Moving on from a relationship can be pretty painful, no matter how mutual your breakup may have been. What’s sometimes harder than letting go of someone you loved, though, is mustering up the energy, courage, and desire to jump back into the dating game.

Before you even think about firing up Bumble again, take some time for yourself. Watch all the shows, and eat all the pizza. Then start processing. What makes you feel empowered? What does a secure partnership look like to you? This is your chance to start a relationship with exactly the tone you want (and deserve). 

Once you’ve decided you’re ready to relaunch Bumble, follow the 5 recommendations that follow to ensure you’re making the best possible connections — and leaving your breakup behind.

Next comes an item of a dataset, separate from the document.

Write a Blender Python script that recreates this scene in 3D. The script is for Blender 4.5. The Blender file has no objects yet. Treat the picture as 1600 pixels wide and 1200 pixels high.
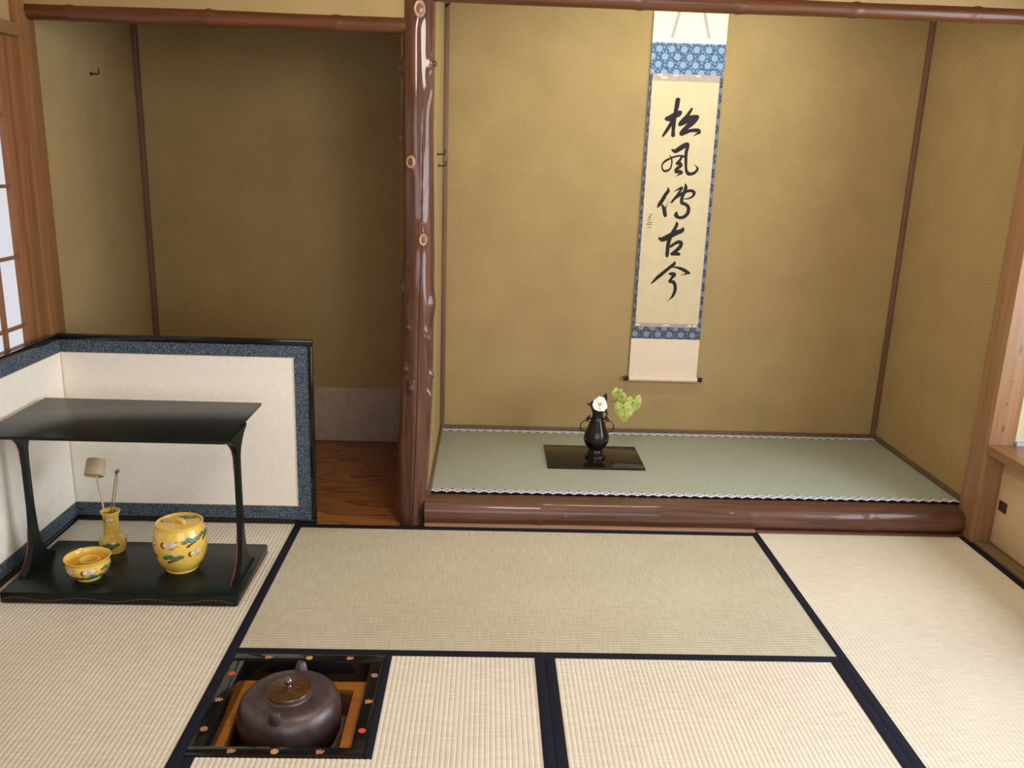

Give Your Profile a Makeover

While you could stage an all-new photoshoot, you can also keep it simple and switch out a few old profile photos for more up-to-date shots. Refresh your bio a bit, too. If you’re wrestling with writer’s block, ask close friends for input. Even the subtlest changes to your profile can make this go-round on the app feel fresh and different.

Start Here: Our 7-Step Prescription for a Perfect Profile

Prep a List of Convo Starters

It may sound corny, but compile a list of casual conversation starters and keep it filed away on your phone. You can pull from these anytime you need an icebreaker, which will also prevent you from talking yourself out of making the first move or responding. Ultimately, you’ve got to be gentle with yourself; don’t resist leaning on a small crutch like this when you’ve been out of practice for a while.

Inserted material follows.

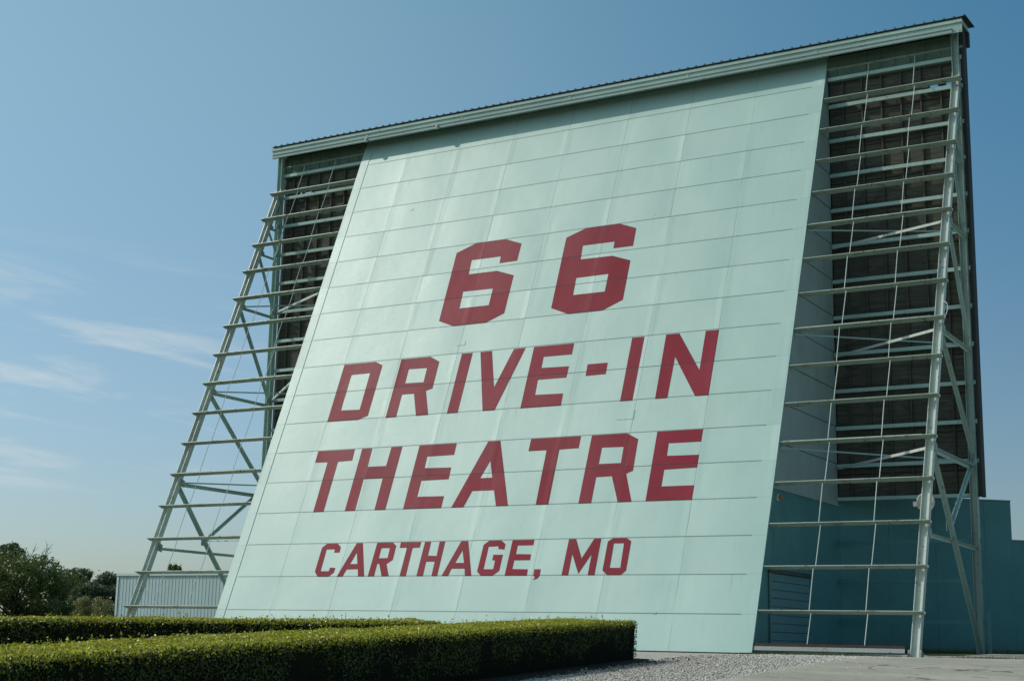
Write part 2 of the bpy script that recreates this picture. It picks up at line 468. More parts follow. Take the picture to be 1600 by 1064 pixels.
def leaf(name, a, b, trans=0.35, rough=0.45, spec=0.5):
    k = Mat(name, rough, spec)
    g = k.pos()
    c = k.mix(g.outputs['Random Per Island'], a, b)
    n1 = k.noise(1.1, 3, 0.5)
    c = k.mix(k.ramp(n1, 0.35, 0.7, 0, 0.5), c, tuple((p + q) * .35 for p, q in zip(a, b)))
    k.color(c)
    t = k.n.new('ShaderNodeBsdfTranslucent'); k.link(c, t.inputs['Color'])
    mx = k.n.new('ShaderNodeMixShader'); mx.inputs[0].default_value = trans
    k.link(k.b.outputs[0], mx.inputs[1]); k.link(t.outputs[0], mx.inputs[2])
    k.link(mx.outputs[0], k.n['Material Output'].inputs['Surface'])
    return k.m
m_hedge = leaf('hedge_leaf', (0.035, 0.060, 0.010), (0.12, 0.15, 0.022), 0.25, 0.40, 0.45)
m_sunlit_leaf = leaf('sunlit_hedge_leaf', (0.15, 0.19, 0.010), (0.78, 0.72, 0.06), 0.40, 0.34, 0.7)  # hedge-top leaves: sunlight put into a lighter, yellower colour
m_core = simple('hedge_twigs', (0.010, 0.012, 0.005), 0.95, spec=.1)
m_leaf_near = leaf('olive_green_leaf', (0.06, 0.10, 0.022), (0.19, 0.24, 0.055), 0.3)
m_leaf_dark = leaf('blue_green_leaf', (0.075, 0.12, 0.055), (0.14, 0.20, 0.085), 0.3)
m_leaf_yellow = leaf('yellow_green_leaf', (0.20, 0.20, 0.06), (0.36, 0.33, 0.12), 0.3)
m_bark = simple('grey_bark', (0.10, 0.085, 0.065), 0.9, stretch=(1, 1, .3), bump=.5)
m_blade = leaf('grass_blade', (0.07, 0.11, 0.02), (0.16, 0.17, 0.05), 0.3)
def stone_mat():
    k = Mat('gravel_stones', 0.85, 0.3)
    g = k.pos()
    c = k.mix(g.outputs['Random Per Island'], (0.25, 0.23, 0.20), (0.80, 0.76, 0.68))
    k.color(c); return k.m
m_stone = stone_mat()
m_litter = leaf('dead_leaf', (0.16, 0.06, 0.025), (0.30, 0.17, 0.07), 0.1, 0.8)

# ------------------------------------------------------------------ ground, road
def grid_axis(a, b, near0, near1, fine, coarse):
    out = [a]; x = a
    while x < b:
        d = max(near0 - x, x - near1, 0)
        x += fine + (coarse - fine) * min(d / 60, 1) + d * .08
        out.append(x)
    out[-1] = b
    return out
def build_ground():
    rs = grid_axis(-1500, 1500, -12, 24, 0.6, 12)
    fs = grid_axis(-200, 2500, 6, 48, 0.6, 12)
    vs = np.array([tuple(vf(r, f)) for f in fs for r in rs])
    n = len(rs)
    fc = np.array([(j * n + i, j * n + i + 1, (j + 1) * n + i + 1, (j + 1) * n + i) for j in range(len(fs) - 1) for i in range(n - 1)])
    me = mesh_np('ground', vs, fc, m_gravel, True)
    me.data.materials.append(m_grass)
    mi = []
    for j in range(len(fs) - 1):
        for i in range(n - 1):
            r, f = rs[i], fs[j]; p = vf(r, f)
            far = f > 60 or r < -14 or (p.y > -4.8 and p.x > 18.5 and p.x < 40) or (f < 0)
            mi.append(1 if far else 0)
    me.data.polygons.foreach_set('material_index', mi)
    return tag(me, kind='structure')
build_ground()
ROAD_EDGE = [(-5, 4), (0.6, 16), (1.75, 19.5), (2.98, 21.83), (3.99, 24.0), (5.19, 26.5), (6.48, 29.0), (8.1, 33.0), (9.97, 36.3), (13.5, 39.6), (20, 42.5), (34, 45)]
def road_edge(f):                          # left limit (metres right) at distance f
    for (r0, f0), (r1, f1) in zip(ROAD_EDGE, ROAD_EDGE[1:]):
        if f0 <= f <= f1: return r0 + (r1 - r0) * (f - f0) / (f1 - f0)
    return ROAD_EDGE[0][0] if f < ROAD_EDGE[0][1] else ROAD_EDGE[-1][0]
def build_road():
    fs = [4 + .5 * i for i in range(83)]
    cols = 60; vs = []
    for f in fs:
        e = road_edge(f) + 0.12 * noise.noise(Vector((f * .9, 3, 0))) + 0.05 * noise.noise(Vector((f * 3.1, 7, 0)))
        for c in range(cols + 1):
            r = e + (60 - e) * (c / cols) ** 1.6
            p = vf(r, f)
            # the raised pad behind ends the road
            vs.append((p.x, p.y, p.z + 0.006 + 0.012 * min(c, 2) / 2))
    n = cols + 1
    fc = np.array([(j * n + i, j * n + i + 1, (j + 1) * n + i + 1, (j + 1) * n + i) for j in range(len(fs) - 1) for i in range(n - 1)])
    return tag(mesh_np('road', np.array(vs), fc, m_asphalt, True), kind='structure')
build_road()

# ------------------------------------------------------------------ the screen tower
TW = empty('screen_tower', (9, -3.5, 0), 'huge leaning mint green screen tower with red lettering and open steel side frames', 'screen tower')
def part(mb, name, mat, parent=TW, smooth=False):
    o = mb.build(name, mat, None, smooth)
    return under(o, parent) if parent else o

# painted face, in its own frame: local x across, y up the slope, z out of the sheet
face_m = Matrix.Translation((0, 0, ZT)) @ Matrix(((1, 0, 0), (0, sT, -cT), (0, cT, sT))).to_4x4()
mb = MB()
mb.box(0, W, -15.93 * S, 0.52 * S, -0.035, 0.0)
face = mb.build('painted_face', m_face)
face.matrix_world = face_m
face.parent = TW; face.matrix_parent_inverse = Matrix.Translation(-Vector(TW.location))
face['label'] = 'mint green sheet-clad face with lap joints'
def face_child(o):
    o.parent = face
    return o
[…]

Find Someone Different Than Your Ex

Swiping right on people who remind you of your ex is more often than not a recipe for disaster. Instead, make an effort to connect with those you would’ve overlooked before. You have such a unique opportunity to meet a wide array of people on Bumble, so take advantage of it. It’s the perfect time to break old patterns that aren’t useful to you.

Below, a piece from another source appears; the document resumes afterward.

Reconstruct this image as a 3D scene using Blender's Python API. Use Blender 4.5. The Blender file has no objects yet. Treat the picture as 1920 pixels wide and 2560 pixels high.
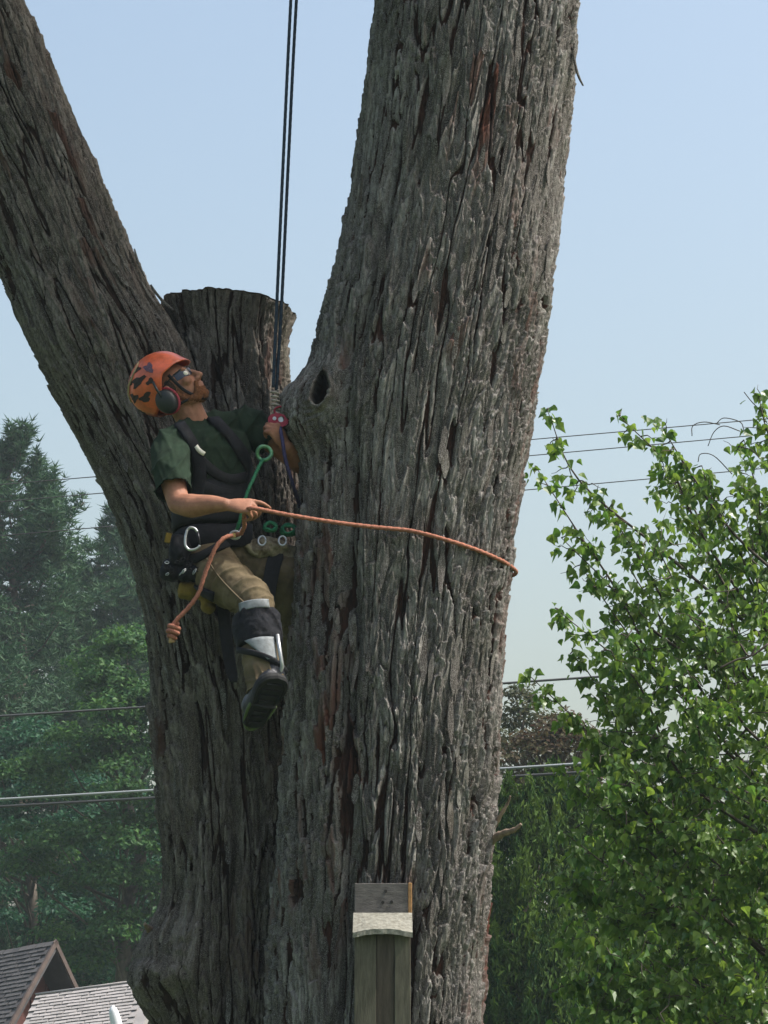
import bpy, bmesh, math, random
import numpy as np
from mathutils import Vector, Matrix
from mathutils.bvhtree import BVHTree

# ------------------------------------------------------------------ camera, sky, sun, exposure
scene = bpy.context.scene
COL = scene.collection
VFOV = math.radians(22.0)
PITCH = math.radians(12.0)
CAM_Z = 1.6
cam_d = bpy.data.cameras.new('camera')
cam_d.sensor_fit = 'VERTICAL'
cam_d.angle = VFOV
cam_d.clip_start = 0.1
cam_d.clip_end = 2000
cam = bpy.data.objects.new('camera', cam_d)
COL.objects.link(cam)
cam.location = (0, 0, CAM_Z)
cam.rotation_euler = (math.radians(90) + PITCH, 0, 0)
scene.camera = cam

SUN_ELEV, SUN_AZ = math.radians(56), math.radians(95)     # azimuth clockwise from +Y (away from the viewer)
world = bpy.data.worlds.new('World')
scene.world = world
world.use_nodes = True
wn = world.node_tree
wn.nodes.clear()
w_out = wn.nodes.new('ShaderNodeOutputWorld')
w_bg = wn.nodes.new('ShaderNodeBackground')
w_sky = wn.nodes.new('ShaderNodeTexSky')
w_sky.sky_type = 'NISHITA'
w_sky.sun_disc = False
w_sky.sun_elevation = SUN_ELEV
w_sky.sun_rotation = SUN_AZ
w_sky.altitude = 50
w_sky.air_density = 1.55
w_sky.dust_density = 6.0
w_sky.ozone_density = 0.9
w_bg.inputs['Strength'].default_value = 0.143
wn.links.new(w_sky.outputs[0], w_bg.inputs[0])
wn.links.new(w_bg.outputs[0], w_out.inputs[0])

sun_d = bpy.data.lights.new('sun', 'SUN')
sun_d.energy = 4.2
sun_d.angle = math.radians(1.5)
sun_d.color = (1.0, 0.96, 0.91)
sun = bpy.data.objects.new('sun', sun_d)
COL.objects.link(sun)
sdir = Vector((math.sin(SUN_AZ) * math.cos(SUN_ELEV), math.cos(SUN_AZ) * math.cos(SUN_ELEV), math.sin(SUN_ELEV)))
sun.rotation_euler = sdir.to_track_quat('Z', 'Y').to_euler()
sun.location = (30, 0, 60)

scene.view_settings.view_transform = 'Standard'
scene.view_settings.look = 'None'
scene.view_settings.exposure = 0.62
scene.view_settings.gamma = 1.0
scene.view_settings.use_curve_mapping = False
scene.render.engine = 'CYCLES'
scene.cycles.max_bounces = 6
scene.cycles.transparent_max_bounces = 8

# ------------------------------------------------------------------ helpers
F = 1280 / math.tan(VFOV / 2)
CP, SP = math.cos(PITCH), math.sin(PITCH)

def P(u, v, Y):
    x, y = (u - 960) / F, (1280 - v) / F
    k = Y / (CP - SP * y)
    return np.array((x * k, Y, CAM_Z + k * (SP + CP * y)))

def PV(u, v, Y):
    return Vector(P(u, v, Y))

def Z_of(v, Y):
    return P(960, v, Y)[2]

def px(n, Y=10.9):                       # size in metres of n photograph pixels at depth Y
    return n / F * Y * 1.02

def tag(o, label=None, cat=None, group=None, kind=None):
    if label: o['label'] = label
    if cat: o['category'] = cat
    if group: o['group'] = group
    if kind: o['kind'] = kind
    return o

def empty(name, loc=(0, 0, 0)):
    o = bpy.data.objects.new(name, None)
    o.empty_display_size = 0.1
    COL.objects.link(o)
    o.location = loc
    return o

def link(name, me, mat=None, parent=None, keep=True):
    o = bpy.data.objects.new(name, me)
    COL.objects.link(o)
    if mat is not None and not me.materials:
        for m in (mat if isinstance(mat, (list, tuple)) else [mat]):
            me.materials.append(m)
    if parent is not None:
        o.parent = parent
        if keep:
            pm = Matrix.Identity(4)
            q = parent
            while q is not None:
                pm = q.matrix_basis @ pm if q.parent is None else q.matrix_parent_inverse @ q.matrix_basis @ pm
                q = q.parent
            # parents only ever carry a plain location / matrix
            o.matrix_parent_inverse = world_of(parent).inverted()
    return o

def world_of(o):
    m = o.matrix_basis.copy()
    if o.parent is not None:
        m = world_of(o.parent) @ o.matrix_parent_inverse @ m
    return m

def mesh_np(name, verts, faces, smooth=True, attrs=None):
    """faces: array (n,3) or (n,4), or list of such arrays"""
    me = bpy.data.meshes.new(name)
    verts = np.asarray(verts, dtype=np.float32)
    fl = [np.asarray(f, dtype=np.int32) for f in (faces if isinstance(faces, list) else [faces]) if len(f)]
    me.vertices.add(len(verts))
    me.vertices.foreach_set('co', verts.ravel())
    nl = sum(f.size for f in fl)
    npoly = sum(len(f) for f in fl)
    me.loops.add(nl)
    me.loops.foreach_set('vertex_index', np.concatenate([f.ravel() for f in fl]))
    me.polygons.add(npoly)
    tot = np.concatenate([np.full(len(f), f.shape[1], dtype=np.int32) for f in fl])
    start = np.concatenate([[0], np.cumsum(tot)[:-1]]).astype(np.int32)
    me.polygons.foreach_set('loop_start', start)
    me.polygons.foreach_set('loop_total', tot)
    me.polygons.foreach_set('use_smooth', np.full(npoly, smooth, dtype=bool))
    for k, a in (attrs or {}).items():
        at = me.attributes.new(k, 'FLOAT', 'POINT')
        at.data.foreach_set('value', np.asarray(a, dtype=np.float32).ravel())
    me.update(calc_edges=True)
    me.validate()
    return me

class MB:
    """collects boxes, tubes and plates into one mesh"""
    def __init__(s):
        s.v = []; s.f = []
    def add(s, vs, fs):
        n = len(s.v)
        s.v += [tuple(map(float, p)) for p in vs]
        s.f += [tuple(i + n for i in f) for f in fs]
    def box(s, c, size, M=None):
        hx, hy, hz = [q / 2 for q in size]
        vs = [Vector((sx * hx, sy * hy, sz * hz)) for sz in (-1, 1) for sy in (-1, 1) for sx in (-1, 1)]
        if M is not None: vs = [M @ q for q in vs]
        vs = [q + Vector(c) for q in vs]
        s.add(vs, [(0, 2, 3, 1), (4, 5, 7, 6), (0, 1, 5, 4), (2, 6, 7, 3), (0, 4, 6, 2), (1, 3, 7, 5)])
    def tube(s, pts, r, n=8, twist=None, cap=True):
        pts = [Vector(p) for p in pts]
        rr = r if hasattr(r, '__len__') else [r] * len(pts)
        base = len(s.v)
        up = None
        for i, p in enumerate(pts):
            d = (pts[min(i + 1, len(pts) - 1)] - pts[max(i - 1, 0)])
            if d.length < 1e-9: d = Vector((0, 0, 1))
            d.normalize()
            if up is None:
                up = d.orthogonal().normalized()
            up = (up - d * up.dot(d))
            if up.length < 1e-6: up = d.orthogonal()
            up.normalize()
            w = d.cross(up)
            for k in range(n):
                a = 2 * math.pi * k / n
                q = rr[i] * (1 + (twist(i, a) if twist else 0))
                s.v.append(tuple(p + (up * math.cos(a) + w * math.sin(a)) * q))
        for i in range(len(pts) - 1):
            for k in range(n):
                a = base + i * n + k; b = base + i * n + (k + 1) % n
                s.f.append((a, b, b + n, a + n))
        if cap:
            s.f.append(tuple(base + k for k in reversed(range(n))))
            e = base + (len(pts) - 1) * n
            s.f.append(tuple(e + k for k in range(n)))
    def mesh(s, name, smooth=False):
        me = bpy.data.meshes.new(name)
        me.from_pydata(s.v, [], s.f)
        if smooth:
            me.polygons.foreach_set('use_smooth', [True] * len(me.polygons))
        me.update()
        return me
    def build(s, name, mat, parent=None, smooth=False, bevel=0):
        me = s.mesh(name, smooth)
        if bevel:
            bm = bmesh.new(); bm.from_mesh(me)
            bmesh.ops.bevel(bm, geom=bm.edges[:], offset=bevel, segments=2, affect='EDGES', profile=.6)
            bm.to_mesh(me); bm.free()
        return link(name, me, mat, parent)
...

Put in the Time, But don’t overdo it

If “bumbling” has become your number one hobby, consider setting a schedule to avoid burnout. For a straight-forward system, try using it just once morning, noon, and night. Why? Setting standard times to get on the app will give you the chance to make the most out of it while without letting it get in the way of your day-to-day responsibilities. No one wants a coworker who can’t stay on focused because they’re too busy swiping.

Date At Your Own Speed

After a breakup, it might feel most natural to set sail on yet another long-term relationship. But we really recommend slowing it down. Dating isn’t a race; you’re free to get to know people at your own speed. If you try to set a record for the amount of first dates possible in a single week, you’ll only overwhelm yourself.  

Remember, it’s okay to still have the feels from your break up. You’re human. You only have to use Bumble — or date at all, for that matter — for as long as it feels comfortable and empowering. The truer you are to yourself, the more confident you’ll be in the connections you make.